Problem requirements:
Filter the listing below, copying every line in which the word "high" appears.

== Data section ==

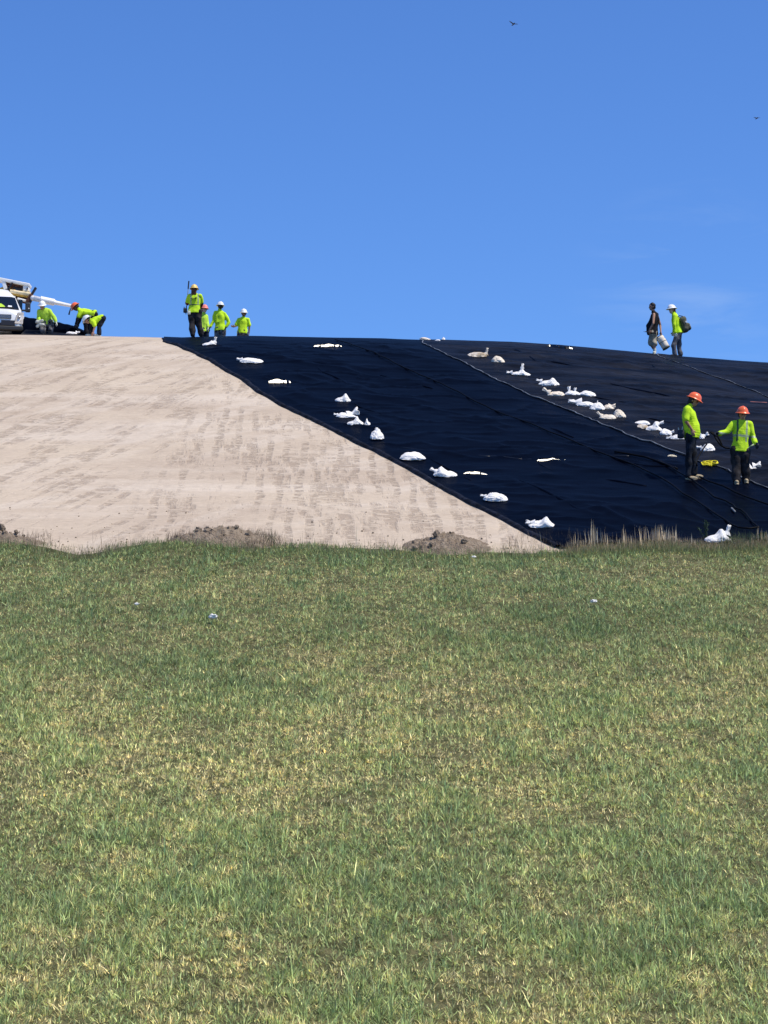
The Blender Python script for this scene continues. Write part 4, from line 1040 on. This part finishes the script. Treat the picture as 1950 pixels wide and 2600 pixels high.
tag(link('liner_apron', grid_mesh('liner_apron', Xa, Ya, Za, M['linB'])), 'dusty grey blue flat piece of liner lying in front of the dark heap', 'liner sheet')
# ------------------------------------------------------------------ dirt mounds
def mound(x0, x1, pytop, ytc, label, seed, m='mound', clods=26, dep=.75, skew=0):
    yc = ytc; cx = ((x0 + x1) / 2 - 975) / FOC * yc; hw = (x1 - x0) / 2 / FOC * yc
    zt = W((x0 + x1) / 2, pytop, yc).z
    xs = np.linspace(-1.25, 1.25, 90); ys = np.linspace(-1.3, 1.5, 50); X, Y = np.meshgrid(xs, ys)
    rr = np.sqrt((X - skew * .3 * (1 - np.abs(X))) ** 2 + Y ** 2)
    p = np.clip(1 - rr, -.3, 1); p = np.where(p > 0, p ** .8, p)
    wx = cx + X * hw; wy = yc + Y * dep
    g = H(wx, wy); hgt = zt - hz(cx, yc)
    Z = g + hgt * p * (1 + .5 * fbm(X * 2.2, Y * 2.2, seed, 3)) + np.clip(p + .1, 0, 1) * (.18 * fbm(X * 5, Y * 5, seed + 1, 4) + .18 * fbm(X * 14, Y * 14, seed + 2, 3)) - .03
    co_ = (cx, yc, hz(cx, yc))
    r = link('dirt_mound', grid_mesh('dirt_mound', wx - co_[0], wy - co_[1], Z - co_[2], M[m]), None, co_)
    tag(r, label, 'dirt mound', 'heaps of dug soil along the toe of the slope')
    bm = bmesh.new()
    for i in range(clods):
        a = random.uniform(0, 6.28); q = random.random() ** .7
        x = math.cos(a) * q * .75 - .15; y = math.sin(a) * q * .6 - .05
        ix = int(np.clip((x + 1.25) / 2.5 * 89, 0, 89)); iy = int(np.clip((y + 1.3) / 2.8 * 49, 0, 49))
        s = random.choice((.014, .02, .03, .045, .06)) * (.8 + .5 * (1 - q))
        c = Vector((wx[iy, ix] - co_[0], wy[iy, ix] - co_[1], Z[iy, ix] - co_[2] + s * .4))
        g_ = bmesh.ops.create_icosphere(bm, subdivisions=2, radius=s, matrix=Matrix.Translation(c))
        for v in g_['verts']:
            dv = v.co - c; v.co = c + dv * (1 + .9 * mnoise.noise(v.co * 24)) * Vector((1.15, 1, .8)).length / 1.7
    o = bm_obj('clods', bm, M[m], r); tag(o, kind='stuff')
    return r
mound(1012, 1258, 1352, 40.25, 'right clay mound with big lumps on top, in front of the tan slope', 301, clods=16, skew=.2, dep=.5)
mound(415, 705, 1330, 40.35, 'larger left clay mound, half grown over with dry weeds', 311, clods=18, dep=.55)
mound(-150, 125, 1346, 40.3, 'clay mound cut off by the left frame edge', 321, clods=20, dep=.5)
mound(1630, 1800, 1374, 40.3, 'small rounded hump of dry earth below the tall stalks at right', 331, 'mound', 10, .5)

# ------------------------------------------------------------------ litter
def litter(px, py, wpx, label, seed):
    g = hit(px, py); s = wpx * g.y / FOC / 2
    bm = bmesh.new(); bmesh.ops.create_icosphere(bm, subdivisions=4, radius=1)
    for v in bm.verts:
        q = v.co * 1.8 + Vector((seed, 2, 5)); k = 1 + .6 * mnoise.noise(q) - .5 * abs(mnoise.noise(q * 2.6))
        v.co = Vector((v.co.x * s * k, v.co.y * s * .6 * k, v.co.z * s * .55 * k + s * .5 + .075))
    o = bm_obj('plastic_scrap', bm, M['bagw'], None, g, True); tag(o, label, 'litter')
litter(347, 1549, 12, 'small white plastic scrap in the grass below the left mound', 1)
litter(542, 1584, 24, 'largest white plastic scrap lying in the grass, left of centre', 2)
litter(1507, 1543, 17, 'small cream scrap in the grass on the right side', 3)
litter(1203, 1428, 11, 'tiny white fleck of plastic in the grass below the right mound', 4)

# crumbs of soil along the foot of the clay slope
bm = bmesh.new()
for i in range(240):
    y = 40.1 + 3.2 * random.random() ** 2.2; x = random.uniform(-8.5, 2.8)
    if x > float(E1(y)) - .1: continue
    s = random.choice((.006, .009, .012, .016, .02)); c = Vector((x, y, hz(x, y) + s * .4))
    g_ = bmesh.ops.create_icosphere(bm, subdivisions=1, radius=s, matrix=Matrix.Translation(c))
    for v in g_['verts']: v.co = c + (v.co - c) * (1 + .7 * mnoise.noise(v.co * 30))
o = bm_obj('soil_crumbs', bm, M['clod']); tag(o, 'crumbs of darker soil scattered at the foot of the tan slope', 'soil crumbs', kind='stuff')

# ------------------------------------------------------------------ birds
def bird(px, py, dist, span, lw, rw_, label, fold_):
    c = W(px, py, dist); r = empty('bird', c, label, 'bird')
    s = span / 2
    bm = bmesh.new(); ell(bm, Vector((0, 0, 0)), Vector((.09, 0, 0)) * span, Vector((0, .24, 0)) * span, Vector((0, 0, .075)) * span, 3)
    ell(bm, Vector((.01, -.26, .02)) * span, Vector((.05, 0, 0)) * span, Vector((0, .07, 0)) * span, Vector((0, 0, .05)) * span, 2)
    bm_obj('body', bm, M['bird'], r, None, True)
    co = [Vector((-.05, .2, 0)) * span, Vector((.05, .2, 0)) * span, Vector((.1, .42, -.02)) * span, Vector((-.1, .42, -.02)) * span]
    co += [p - Vector((0, 0, .02 * span)) for p in co]
    link('tail', raw_mesh('tail', co, [(0, 1, 2, 3), (7, 6, 5, 4), (0, 4, 5, 1), (1, 5, 6, 2), (2, 6, 7, 3), (3, 7, 4, 0)], M['bird'], False), r)
    for q, (a, b) in ((-1, lw), (1, rw_)):
        # joints: shoulder, wrist, tip ; a, b are heights of wrist and tip
        js = [(0, 0), (.45, a), (.8, (a + b) / 2 + .02), (1, b)]; chord = [.24, .26, .16, .03]
        co = []
        for (x, z), cchord in zip(js, chord):
            X_ = q * x * s
            for yy, th in ((-cchord * .4, 0), (0, .018), (cchord * .6, 0), (0, -.012)):
                co.append(Vector((X_, yy * span, (z * s) + th * span)))
        fc = [(i * 4 + j, i * 4 + (j + 1) % 4, (i + 1) * 4 + (j + 1) % 4, (i + 1) * 4 + j) for i in range(3) for j in range(4)]
        link('wing', raw_mesh('wing', co, fc, M['bird'], True), r)
    r.rotation_euler = (0, 0, .3)
bird(1304, 61, 300, 1.30, (.28, .62), (.07, .05), 'dark soaring bird high in the sky near the top edge, left wing raised', 0)
bird(1922, 300, 340, 1.15, (.10, .16), (.10, .22), 'dark bird gliding near the right edge of the sky, seen end on', 0)

# ------------------------------------------------------------------ blades of grass
def blades(name, x, y, ln, wd, lean, az, colr, m, curve=.5, z0=None):
    n = len(x); z = (H(x, y) if z0 is None else z0) - .01
    dx, dy = np.cos(az), np.sin(az); sx, sy = -dy, dx
    tw = RNG.uniform(-1.2, 1.2, n)   # twist the blade width towards the viewer at random
    sx2 = sx * np.cos(tw) + dx * np.sin(tw); sy2 = sy * np.cos(tw) + dy * np.sin(tw)
    co = np.zeros((n, 5, 3))
    for i, (t, wf, lf) in enumerate(((0, 1, 0), (.55, .85, .45), (1, 0, 1))):
        h = ln * t * np.cos(lean * (1 + curve * t)); d = ln * t * np.sin(lean * (1 + curve * t))
        bx, by, bz = x + dx * d, y + dy * d, z + h
        if i < 2:
            for k, sg in ((2 * i, -1), (2 * i + 1, 1)):
                co[:, k, 0] = bx + sg * sx2 * wd * wf / 2; co[:, k, 1] = by + sg * sy2 * wd * wf / 2; co[:, k, 2] = bz
        else: co[:, 4, 0] = bx; co[:, 4, 1] = by; co[:, 4, 2] = bz
    b = (np.arange(n) * 5)[:, None]
    q = b + np.array([0, 1, 3, 2]); t = b + np.array([2, 3, 4])
    loops = np.concatenate([q, t], 1)           # quad then tri for each blade
    st = (np.arange(n) * 7)[:, None] + np.array([0, 4])
    me = bpy.data.meshes.new(name)
    me.vertices.add(n * 5); me.vertices.foreach_set('co', co.ravel().astype('f4'))
    me.loops.add(loops.size); me.loops.foreach_set('vertex_index', loops.ravel().astype('i4'))
    me.polygons.add(n * 2); me.polygons.foreach_set('loop_start', st.ravel().astype('i4'))
    me.update(calc_edges=False)
    at_ = me.color_attributes.new('tint', 'FLOAT_COLOR', 'POINT')
    c = np.ones((n, 5, 4)); c[:, :, :3] = colr[:, None, :]
    at_.data.foreach_set('color', c.ravel().astype('f4'))
    me.materials.append(m)
    return me
GN = 1700000
yy = 17.2 + (40.35 - 17.2) * RNG.random(GN) ** .95
xx = (RNG.random(GN) * 2 - 1) * (.176 * yy + 2.6)
# clumping: thin out bare spots, pull blades into tufts
dens = fbm(xx * 1.6, yy * 1.6, 91, 3) + .6 * fbm(xx * 5, yy * 5, 92, 2)
keep = RNG.random(GN) < np.clip(.85 + 1.6 * dens, .3, 1)
lim = 39.95 + 1.5 * fbm(xx * .8, 0 * xx, 93, 3) - .25 * np.exp(-((xx + 4.9) / .9) ** 2)
keep &= yy < lim
xx, yy = xx[keep], yy[keep]; n = len(xx)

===

Problem solution:
The Blender Python script for this scene continues. Write part 4, from line 1040 on. This part finishes the script. Treat the picture as 1950 pixels wide and 2600 pixels high.
bird(1304, 61, 300, 1.30, (.28, .62), (.07, .05), 'dark soaring bird high in the sky near the top edge, left wing raised', 0)